## [Task instructions]
Your task is to quote the listing below exactly, beginning with its first line and ending on the line bearing "tag(tr, 'black door".

======

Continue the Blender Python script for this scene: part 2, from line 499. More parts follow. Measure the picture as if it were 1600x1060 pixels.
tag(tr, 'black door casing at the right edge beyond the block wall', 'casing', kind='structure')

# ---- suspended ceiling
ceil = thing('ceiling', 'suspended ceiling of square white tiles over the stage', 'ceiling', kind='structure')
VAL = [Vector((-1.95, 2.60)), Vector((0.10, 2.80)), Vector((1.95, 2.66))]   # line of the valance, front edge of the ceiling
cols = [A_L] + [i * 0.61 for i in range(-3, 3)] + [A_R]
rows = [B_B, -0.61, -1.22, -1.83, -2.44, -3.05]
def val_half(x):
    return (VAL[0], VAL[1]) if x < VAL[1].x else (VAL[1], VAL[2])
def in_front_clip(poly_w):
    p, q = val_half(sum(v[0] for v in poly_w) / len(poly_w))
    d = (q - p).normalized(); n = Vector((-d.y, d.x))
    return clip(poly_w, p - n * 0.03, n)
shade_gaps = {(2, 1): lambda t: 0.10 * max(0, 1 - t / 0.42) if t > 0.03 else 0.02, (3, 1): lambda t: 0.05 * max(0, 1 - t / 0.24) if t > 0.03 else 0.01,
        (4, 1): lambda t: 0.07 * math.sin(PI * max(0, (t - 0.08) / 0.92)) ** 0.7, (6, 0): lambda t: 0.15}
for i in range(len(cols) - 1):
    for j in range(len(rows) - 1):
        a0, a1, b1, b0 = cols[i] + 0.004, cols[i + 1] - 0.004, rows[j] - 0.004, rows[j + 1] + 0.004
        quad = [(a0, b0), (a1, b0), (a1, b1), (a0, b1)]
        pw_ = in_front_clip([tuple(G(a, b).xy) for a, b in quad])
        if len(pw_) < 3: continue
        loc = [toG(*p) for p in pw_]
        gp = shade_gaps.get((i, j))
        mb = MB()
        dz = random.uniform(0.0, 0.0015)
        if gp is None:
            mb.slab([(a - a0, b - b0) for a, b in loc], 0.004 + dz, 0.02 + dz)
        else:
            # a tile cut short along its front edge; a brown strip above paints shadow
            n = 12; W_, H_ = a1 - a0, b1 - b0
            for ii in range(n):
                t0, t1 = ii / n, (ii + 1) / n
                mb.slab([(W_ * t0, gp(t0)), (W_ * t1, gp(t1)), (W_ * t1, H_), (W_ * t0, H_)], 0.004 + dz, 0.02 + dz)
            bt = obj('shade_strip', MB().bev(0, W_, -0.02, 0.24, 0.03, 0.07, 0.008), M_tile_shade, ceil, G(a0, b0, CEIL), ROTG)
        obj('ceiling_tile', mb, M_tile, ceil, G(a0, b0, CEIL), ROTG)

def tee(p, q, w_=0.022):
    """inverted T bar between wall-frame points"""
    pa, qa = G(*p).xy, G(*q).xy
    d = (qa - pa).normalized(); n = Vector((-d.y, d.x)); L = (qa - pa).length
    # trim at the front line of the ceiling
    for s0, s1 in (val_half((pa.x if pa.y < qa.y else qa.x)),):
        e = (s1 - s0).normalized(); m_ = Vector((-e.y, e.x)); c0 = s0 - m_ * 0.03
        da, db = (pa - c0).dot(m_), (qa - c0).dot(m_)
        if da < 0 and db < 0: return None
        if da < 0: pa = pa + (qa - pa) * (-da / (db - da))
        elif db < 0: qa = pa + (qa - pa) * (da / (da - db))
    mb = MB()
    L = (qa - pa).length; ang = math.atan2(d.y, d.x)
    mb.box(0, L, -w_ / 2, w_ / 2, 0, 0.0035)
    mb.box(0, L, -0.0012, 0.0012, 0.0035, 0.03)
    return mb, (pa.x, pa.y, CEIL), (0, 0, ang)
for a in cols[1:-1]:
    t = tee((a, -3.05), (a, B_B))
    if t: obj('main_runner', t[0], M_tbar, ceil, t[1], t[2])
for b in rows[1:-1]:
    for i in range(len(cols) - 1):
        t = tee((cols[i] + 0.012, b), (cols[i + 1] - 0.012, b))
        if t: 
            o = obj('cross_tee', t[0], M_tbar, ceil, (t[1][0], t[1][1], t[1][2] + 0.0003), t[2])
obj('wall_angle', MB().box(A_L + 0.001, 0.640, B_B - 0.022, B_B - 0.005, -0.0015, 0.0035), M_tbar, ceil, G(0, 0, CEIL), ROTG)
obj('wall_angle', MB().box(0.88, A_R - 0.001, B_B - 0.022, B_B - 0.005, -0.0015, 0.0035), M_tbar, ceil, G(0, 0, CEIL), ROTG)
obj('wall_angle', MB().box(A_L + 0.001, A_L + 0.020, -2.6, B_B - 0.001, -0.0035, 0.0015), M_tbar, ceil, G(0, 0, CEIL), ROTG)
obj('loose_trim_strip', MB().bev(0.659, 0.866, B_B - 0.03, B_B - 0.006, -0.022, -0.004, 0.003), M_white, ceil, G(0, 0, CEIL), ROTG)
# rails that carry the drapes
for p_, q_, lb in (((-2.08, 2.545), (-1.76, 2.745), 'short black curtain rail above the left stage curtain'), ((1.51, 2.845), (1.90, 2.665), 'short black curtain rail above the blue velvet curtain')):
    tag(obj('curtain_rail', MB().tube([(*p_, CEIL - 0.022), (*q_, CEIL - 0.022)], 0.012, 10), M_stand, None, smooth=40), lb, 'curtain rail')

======

## [Written solution]
Continue the Blender Python script for this scene: part 2, from line 499. More parts follow. Measure the picture as if it were 1600x1060 pixels.
tag(tr, 'black door casing at the right edge beyond the block wall', 'casing', kind='structure')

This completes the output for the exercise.